A machine is essentially an apparatus that allows the production of an output through a successive series of steps, each one triggered by the previous one. This is why a machine is always conceived in the inverse order of its function. In other words, in order to conceive a machine, we start from the final product and retrospectively create the steps that lead to it.
The consequence of such a definition is that a machine can only be considered as such if its production is known and desired in advance. This way of operating is therefore a transcendental one, which leaves no chance to…chance, and imposes to the process the conditions to its foreseen achievement. We can say that, for this reason, the machine designer and all his avatars (including architects) are technocrats.

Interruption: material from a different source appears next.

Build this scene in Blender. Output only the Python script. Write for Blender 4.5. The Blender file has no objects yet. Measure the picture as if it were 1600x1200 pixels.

The 19th century luddites were factory workers, whose ‘rage against the machine’ that replaced their labor, drove them to destroy their objects of misery. Their rage might have been misplaced insofar that it took for object the machine itself, rather than the technocrat himself. Nevertheless, the implacable logic that gives its essence to the machine can also be a legitimate target. After all, as the Futurist fascination did not fail to understand, the most paradigmatic machine might be the machine….gun.
Can there be luddite-designers? Isn’t the very action of designing in profound contradiction with the one of destroying machines? We could legitimately think so. On the other hand however, we could try to imagine integrating this contradiction within the logical function of the machine itself. The function of self-destruction integrated to some machines might be an all too literal example of such integration. Perhaps, we can invent a more subtle contradictory mechanism that would lead us to the oxymoron we are seeking: a luddite-machine.